* begin *

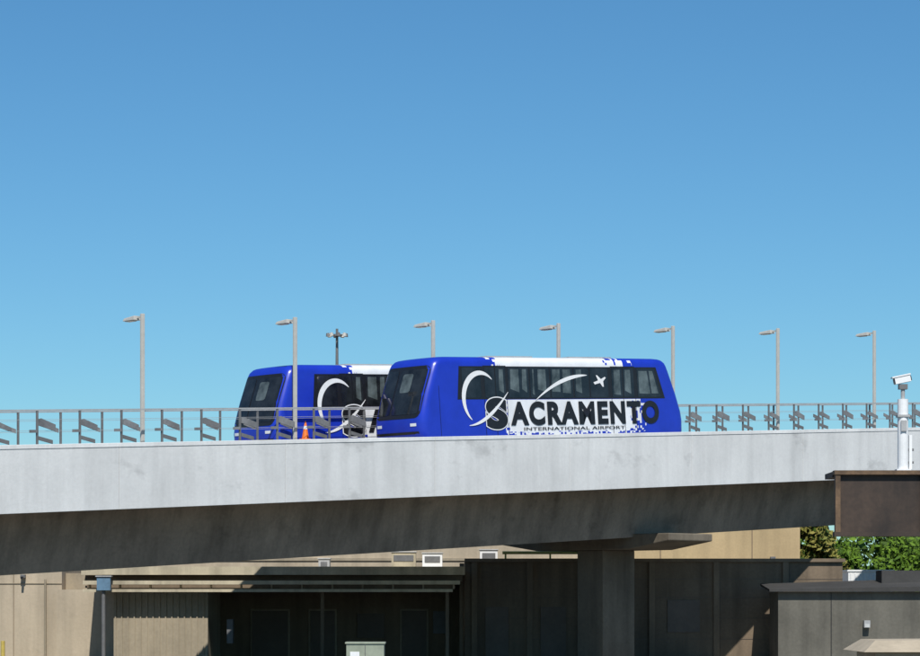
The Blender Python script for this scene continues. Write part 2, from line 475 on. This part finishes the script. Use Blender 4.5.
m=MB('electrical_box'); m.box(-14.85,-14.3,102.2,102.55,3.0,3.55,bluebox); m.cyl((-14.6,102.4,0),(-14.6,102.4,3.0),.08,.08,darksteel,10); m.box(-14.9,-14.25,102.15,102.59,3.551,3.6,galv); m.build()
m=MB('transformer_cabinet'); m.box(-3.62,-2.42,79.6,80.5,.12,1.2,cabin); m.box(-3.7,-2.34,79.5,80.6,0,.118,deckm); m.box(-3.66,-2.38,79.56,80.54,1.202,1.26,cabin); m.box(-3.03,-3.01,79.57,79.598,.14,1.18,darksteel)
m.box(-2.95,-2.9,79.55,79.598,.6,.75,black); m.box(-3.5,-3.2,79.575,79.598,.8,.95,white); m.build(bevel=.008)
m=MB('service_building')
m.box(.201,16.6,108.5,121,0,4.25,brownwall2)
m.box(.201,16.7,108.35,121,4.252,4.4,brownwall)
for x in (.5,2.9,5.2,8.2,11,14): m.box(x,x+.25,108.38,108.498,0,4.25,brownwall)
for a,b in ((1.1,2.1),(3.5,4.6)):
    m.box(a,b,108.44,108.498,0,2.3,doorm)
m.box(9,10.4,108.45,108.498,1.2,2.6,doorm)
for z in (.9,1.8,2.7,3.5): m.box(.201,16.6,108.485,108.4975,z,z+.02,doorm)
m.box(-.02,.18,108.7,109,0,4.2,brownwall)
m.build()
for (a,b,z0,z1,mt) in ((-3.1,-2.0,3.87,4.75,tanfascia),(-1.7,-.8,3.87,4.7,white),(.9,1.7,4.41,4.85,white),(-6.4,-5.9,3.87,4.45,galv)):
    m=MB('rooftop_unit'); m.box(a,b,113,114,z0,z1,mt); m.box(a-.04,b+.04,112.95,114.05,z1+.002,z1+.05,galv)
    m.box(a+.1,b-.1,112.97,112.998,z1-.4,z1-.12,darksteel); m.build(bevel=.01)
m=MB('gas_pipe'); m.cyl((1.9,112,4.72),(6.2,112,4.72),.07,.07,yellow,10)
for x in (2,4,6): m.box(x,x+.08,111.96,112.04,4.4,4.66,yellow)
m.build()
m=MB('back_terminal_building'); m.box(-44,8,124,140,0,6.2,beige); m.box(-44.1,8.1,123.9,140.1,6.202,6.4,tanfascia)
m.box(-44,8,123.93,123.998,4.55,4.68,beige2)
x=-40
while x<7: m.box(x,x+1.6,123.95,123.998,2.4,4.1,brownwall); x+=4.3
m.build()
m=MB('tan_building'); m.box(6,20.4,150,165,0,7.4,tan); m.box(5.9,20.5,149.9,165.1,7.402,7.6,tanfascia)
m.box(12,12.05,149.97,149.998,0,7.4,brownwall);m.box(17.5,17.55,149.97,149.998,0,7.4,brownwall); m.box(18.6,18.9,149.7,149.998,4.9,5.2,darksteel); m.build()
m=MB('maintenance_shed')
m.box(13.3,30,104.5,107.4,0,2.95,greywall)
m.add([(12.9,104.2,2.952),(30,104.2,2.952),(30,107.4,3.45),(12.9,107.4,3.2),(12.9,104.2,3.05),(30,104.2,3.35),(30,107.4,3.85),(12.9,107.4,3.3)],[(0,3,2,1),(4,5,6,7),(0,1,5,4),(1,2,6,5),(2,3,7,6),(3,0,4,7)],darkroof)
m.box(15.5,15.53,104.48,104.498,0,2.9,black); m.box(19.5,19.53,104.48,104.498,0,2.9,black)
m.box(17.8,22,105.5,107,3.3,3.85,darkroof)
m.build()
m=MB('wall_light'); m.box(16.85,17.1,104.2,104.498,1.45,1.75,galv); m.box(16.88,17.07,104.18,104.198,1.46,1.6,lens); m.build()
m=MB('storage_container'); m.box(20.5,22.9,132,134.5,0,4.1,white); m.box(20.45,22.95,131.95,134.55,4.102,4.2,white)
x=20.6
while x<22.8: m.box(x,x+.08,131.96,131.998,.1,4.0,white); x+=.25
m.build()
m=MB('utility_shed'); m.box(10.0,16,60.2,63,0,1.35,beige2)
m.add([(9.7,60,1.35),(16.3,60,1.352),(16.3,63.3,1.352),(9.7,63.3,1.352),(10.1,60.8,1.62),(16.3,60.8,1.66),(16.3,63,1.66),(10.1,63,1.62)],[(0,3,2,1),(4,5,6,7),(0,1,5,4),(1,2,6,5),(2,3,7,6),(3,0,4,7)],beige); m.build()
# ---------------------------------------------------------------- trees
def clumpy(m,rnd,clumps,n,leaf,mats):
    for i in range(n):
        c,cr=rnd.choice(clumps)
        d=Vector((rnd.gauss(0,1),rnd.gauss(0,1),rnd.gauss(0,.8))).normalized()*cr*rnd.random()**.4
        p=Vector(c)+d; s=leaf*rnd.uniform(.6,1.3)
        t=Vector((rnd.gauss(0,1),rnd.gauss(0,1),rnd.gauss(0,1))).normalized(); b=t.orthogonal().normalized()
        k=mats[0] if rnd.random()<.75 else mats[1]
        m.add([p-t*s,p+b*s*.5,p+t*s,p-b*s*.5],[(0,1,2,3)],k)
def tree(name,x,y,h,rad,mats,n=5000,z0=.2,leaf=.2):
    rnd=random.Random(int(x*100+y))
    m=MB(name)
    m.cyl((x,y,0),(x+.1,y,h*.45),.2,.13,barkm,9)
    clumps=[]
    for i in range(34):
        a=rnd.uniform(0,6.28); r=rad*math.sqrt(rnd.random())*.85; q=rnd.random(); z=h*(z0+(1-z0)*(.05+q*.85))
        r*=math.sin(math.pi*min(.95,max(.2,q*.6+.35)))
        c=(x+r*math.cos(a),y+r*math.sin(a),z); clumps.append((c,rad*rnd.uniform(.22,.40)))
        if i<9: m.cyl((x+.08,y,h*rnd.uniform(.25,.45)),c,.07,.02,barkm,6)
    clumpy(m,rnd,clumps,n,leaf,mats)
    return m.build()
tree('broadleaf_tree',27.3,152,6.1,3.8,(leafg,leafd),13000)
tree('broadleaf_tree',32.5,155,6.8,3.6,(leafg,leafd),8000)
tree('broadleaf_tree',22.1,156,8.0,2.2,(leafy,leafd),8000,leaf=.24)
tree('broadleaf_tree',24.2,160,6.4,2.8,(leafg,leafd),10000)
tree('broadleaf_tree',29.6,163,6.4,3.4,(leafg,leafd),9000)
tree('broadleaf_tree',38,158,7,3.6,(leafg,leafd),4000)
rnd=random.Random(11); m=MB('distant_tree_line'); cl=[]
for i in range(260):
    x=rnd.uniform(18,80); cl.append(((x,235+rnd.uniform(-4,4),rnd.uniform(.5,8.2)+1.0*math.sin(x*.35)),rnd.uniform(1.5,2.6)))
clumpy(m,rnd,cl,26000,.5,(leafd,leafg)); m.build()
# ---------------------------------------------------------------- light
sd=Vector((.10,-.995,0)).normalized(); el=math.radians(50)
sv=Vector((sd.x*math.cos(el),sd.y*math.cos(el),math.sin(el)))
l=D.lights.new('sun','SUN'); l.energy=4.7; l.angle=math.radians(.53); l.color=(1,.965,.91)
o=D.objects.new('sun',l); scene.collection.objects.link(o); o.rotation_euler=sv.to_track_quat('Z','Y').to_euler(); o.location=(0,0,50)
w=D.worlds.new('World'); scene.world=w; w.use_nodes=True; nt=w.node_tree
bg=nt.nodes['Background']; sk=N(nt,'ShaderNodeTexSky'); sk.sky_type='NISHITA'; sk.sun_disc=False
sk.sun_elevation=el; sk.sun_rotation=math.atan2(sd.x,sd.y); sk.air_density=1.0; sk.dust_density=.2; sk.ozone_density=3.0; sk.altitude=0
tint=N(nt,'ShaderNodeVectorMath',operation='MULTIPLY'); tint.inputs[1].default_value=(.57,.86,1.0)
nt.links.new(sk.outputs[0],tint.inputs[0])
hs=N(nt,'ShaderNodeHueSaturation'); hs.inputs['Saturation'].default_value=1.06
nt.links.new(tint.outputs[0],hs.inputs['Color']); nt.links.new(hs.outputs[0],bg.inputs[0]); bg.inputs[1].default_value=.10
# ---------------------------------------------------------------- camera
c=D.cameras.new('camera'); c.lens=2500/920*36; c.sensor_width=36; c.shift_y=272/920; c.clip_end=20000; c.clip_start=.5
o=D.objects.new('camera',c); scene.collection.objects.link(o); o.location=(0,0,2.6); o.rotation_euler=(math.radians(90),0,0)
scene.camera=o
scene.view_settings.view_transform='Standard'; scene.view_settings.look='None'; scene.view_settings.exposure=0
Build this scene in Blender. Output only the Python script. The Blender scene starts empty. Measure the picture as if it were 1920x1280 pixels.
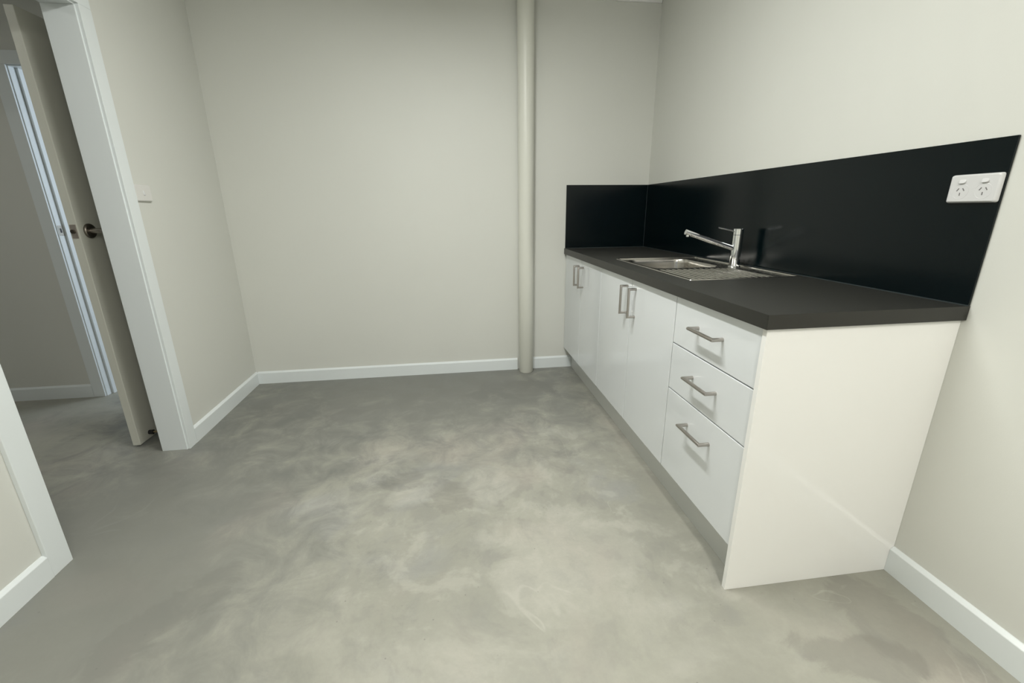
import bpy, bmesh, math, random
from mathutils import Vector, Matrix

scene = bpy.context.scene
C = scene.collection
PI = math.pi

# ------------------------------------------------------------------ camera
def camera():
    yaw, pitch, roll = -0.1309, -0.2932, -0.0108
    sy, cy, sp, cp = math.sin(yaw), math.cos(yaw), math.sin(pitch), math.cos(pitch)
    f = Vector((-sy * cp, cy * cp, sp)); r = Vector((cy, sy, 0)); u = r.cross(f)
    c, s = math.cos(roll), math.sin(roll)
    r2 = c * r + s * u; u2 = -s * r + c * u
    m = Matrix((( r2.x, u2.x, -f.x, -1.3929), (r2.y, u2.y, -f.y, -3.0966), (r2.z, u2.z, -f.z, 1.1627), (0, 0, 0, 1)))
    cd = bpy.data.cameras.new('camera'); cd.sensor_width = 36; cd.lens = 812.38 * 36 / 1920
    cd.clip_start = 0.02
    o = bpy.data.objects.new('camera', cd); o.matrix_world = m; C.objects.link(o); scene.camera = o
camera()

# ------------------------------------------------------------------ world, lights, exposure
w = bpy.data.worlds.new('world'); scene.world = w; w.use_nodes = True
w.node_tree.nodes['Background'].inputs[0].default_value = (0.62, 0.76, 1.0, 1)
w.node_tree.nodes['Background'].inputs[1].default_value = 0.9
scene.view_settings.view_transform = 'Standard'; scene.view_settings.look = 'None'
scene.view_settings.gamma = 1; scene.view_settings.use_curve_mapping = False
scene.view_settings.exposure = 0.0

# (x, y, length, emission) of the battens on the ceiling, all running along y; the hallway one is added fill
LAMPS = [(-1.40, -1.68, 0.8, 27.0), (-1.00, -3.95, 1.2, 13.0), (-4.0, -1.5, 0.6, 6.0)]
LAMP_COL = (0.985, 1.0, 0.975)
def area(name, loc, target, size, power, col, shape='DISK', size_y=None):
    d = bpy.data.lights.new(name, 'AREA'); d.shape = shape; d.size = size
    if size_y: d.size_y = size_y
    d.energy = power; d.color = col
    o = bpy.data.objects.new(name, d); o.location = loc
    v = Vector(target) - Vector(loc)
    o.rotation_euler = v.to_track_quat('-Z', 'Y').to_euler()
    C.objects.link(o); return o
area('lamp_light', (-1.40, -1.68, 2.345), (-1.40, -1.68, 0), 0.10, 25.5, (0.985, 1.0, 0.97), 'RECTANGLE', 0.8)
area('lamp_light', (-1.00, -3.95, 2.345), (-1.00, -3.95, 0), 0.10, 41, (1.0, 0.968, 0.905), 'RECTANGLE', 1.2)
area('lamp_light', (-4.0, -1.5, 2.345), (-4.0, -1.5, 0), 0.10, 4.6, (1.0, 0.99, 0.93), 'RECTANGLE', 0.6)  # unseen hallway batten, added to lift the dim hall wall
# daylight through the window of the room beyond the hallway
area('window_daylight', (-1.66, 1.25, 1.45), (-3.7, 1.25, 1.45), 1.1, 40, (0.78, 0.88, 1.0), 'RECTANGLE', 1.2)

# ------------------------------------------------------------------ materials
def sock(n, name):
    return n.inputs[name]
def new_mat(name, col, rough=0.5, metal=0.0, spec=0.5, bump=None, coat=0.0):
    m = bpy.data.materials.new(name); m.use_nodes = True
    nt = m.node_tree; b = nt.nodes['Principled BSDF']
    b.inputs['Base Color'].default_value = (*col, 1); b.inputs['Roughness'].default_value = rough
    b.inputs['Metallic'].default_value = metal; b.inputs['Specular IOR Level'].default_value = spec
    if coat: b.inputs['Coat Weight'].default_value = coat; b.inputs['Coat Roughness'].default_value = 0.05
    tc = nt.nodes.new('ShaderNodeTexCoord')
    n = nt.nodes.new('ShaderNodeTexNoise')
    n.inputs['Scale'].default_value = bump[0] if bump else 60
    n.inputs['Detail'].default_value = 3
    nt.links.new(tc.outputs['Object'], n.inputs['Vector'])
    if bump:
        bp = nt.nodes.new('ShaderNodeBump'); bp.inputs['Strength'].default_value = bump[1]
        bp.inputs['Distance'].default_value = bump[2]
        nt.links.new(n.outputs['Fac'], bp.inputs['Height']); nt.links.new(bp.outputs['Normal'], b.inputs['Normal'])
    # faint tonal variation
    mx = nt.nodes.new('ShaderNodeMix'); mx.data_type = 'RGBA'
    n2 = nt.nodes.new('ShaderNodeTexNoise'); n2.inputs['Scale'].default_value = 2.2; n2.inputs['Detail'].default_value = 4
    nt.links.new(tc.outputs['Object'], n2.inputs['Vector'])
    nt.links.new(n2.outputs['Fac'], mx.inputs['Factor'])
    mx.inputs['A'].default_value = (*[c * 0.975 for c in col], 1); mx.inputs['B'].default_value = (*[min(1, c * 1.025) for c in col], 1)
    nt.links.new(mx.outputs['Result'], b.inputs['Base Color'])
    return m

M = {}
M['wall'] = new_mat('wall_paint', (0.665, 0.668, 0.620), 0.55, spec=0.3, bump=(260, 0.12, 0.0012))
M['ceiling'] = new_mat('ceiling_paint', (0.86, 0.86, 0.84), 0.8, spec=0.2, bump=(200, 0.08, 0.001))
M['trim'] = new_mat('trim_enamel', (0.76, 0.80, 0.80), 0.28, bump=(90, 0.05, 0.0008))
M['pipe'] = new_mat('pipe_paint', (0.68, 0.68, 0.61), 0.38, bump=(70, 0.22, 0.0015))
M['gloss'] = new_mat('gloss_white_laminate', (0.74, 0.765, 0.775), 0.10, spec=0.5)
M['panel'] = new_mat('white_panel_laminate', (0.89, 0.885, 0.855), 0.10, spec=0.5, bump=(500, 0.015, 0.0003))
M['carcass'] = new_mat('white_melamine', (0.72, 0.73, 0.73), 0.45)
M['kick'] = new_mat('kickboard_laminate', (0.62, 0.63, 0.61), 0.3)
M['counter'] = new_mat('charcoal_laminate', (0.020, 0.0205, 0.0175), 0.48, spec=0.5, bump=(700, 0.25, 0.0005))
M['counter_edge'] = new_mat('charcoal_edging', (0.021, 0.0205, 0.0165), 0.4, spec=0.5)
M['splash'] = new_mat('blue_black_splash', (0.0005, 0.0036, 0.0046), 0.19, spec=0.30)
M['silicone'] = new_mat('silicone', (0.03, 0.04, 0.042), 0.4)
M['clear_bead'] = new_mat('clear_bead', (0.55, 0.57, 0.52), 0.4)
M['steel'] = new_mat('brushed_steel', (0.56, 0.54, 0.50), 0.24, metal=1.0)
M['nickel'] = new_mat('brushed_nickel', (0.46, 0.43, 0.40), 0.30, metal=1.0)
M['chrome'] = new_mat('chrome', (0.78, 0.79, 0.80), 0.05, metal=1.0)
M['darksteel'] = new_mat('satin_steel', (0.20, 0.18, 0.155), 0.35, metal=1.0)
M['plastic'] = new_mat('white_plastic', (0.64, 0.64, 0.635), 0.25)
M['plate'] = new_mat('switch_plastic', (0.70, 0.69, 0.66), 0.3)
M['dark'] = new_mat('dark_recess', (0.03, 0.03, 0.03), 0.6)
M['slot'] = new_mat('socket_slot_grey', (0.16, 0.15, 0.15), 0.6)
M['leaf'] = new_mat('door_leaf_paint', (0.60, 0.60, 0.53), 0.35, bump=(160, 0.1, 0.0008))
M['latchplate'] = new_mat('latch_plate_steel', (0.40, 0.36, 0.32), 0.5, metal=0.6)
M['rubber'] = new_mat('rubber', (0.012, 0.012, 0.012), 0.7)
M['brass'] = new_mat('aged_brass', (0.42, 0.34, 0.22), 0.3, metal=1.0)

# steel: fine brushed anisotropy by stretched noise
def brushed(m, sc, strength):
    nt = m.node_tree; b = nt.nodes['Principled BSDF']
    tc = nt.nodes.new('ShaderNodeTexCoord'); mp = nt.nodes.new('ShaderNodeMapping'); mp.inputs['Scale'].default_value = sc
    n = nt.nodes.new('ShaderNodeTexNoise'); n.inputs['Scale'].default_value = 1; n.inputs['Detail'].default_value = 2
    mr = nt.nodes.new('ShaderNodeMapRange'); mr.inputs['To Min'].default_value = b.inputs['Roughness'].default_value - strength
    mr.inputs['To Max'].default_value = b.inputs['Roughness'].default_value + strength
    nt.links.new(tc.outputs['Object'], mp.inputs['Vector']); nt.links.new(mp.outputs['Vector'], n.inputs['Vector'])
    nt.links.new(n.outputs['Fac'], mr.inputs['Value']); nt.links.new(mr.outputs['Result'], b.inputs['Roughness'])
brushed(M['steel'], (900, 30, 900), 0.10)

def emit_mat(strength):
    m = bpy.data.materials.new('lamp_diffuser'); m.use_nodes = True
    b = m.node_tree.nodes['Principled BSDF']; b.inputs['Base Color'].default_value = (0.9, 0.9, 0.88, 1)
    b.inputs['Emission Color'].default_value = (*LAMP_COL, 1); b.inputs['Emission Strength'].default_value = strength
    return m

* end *

**Task objective**.
Only the lines from the start of the records to the one containing "m.box(.201,16.6,108.5,121,0,4.25,brownwall2)" should be repeated, exactly and with both ends kept; drop any pictures.

**Reply**.
The Blender Python script for this scene continues. Write part 2, from line 475 on. This part finishes the script. Use Blender 4.5.
m=MB('electrical_box'); m.box(-14.85,-14.3,102.2,102.55,3.0,3.55,bluebox); m.cyl((-14.6,102.4,0),(-14.6,102.4,3.0),.08,.08,darksteel,10); m.box(-14.9,-14.25,102.15,102.59,3.551,3.6,galv); m.build()
m=MB('transformer_cabinet'); m.box(-3.62,-2.42,79.6,80.5,.12,1.2,cabin); m.box(-3.7,-2.34,79.5,80.6,0,.118,deckm); m.box(-3.66,-2.38,79.56,80.54,1.202,1.26,cabin); m.box(-3.03,-3.01,79.57,79.598,.14,1.18,darksteel)
m.box(-2.95,-2.9,79.55,79.598,.6,.75,black); m.box(-3.5,-3.2,79.575,79.598,.8,.95,white); m.build(bevel=.008)
m=MB('service_building')
m.box(.201,16.6,108.5,121,0,4.25,brownwall2)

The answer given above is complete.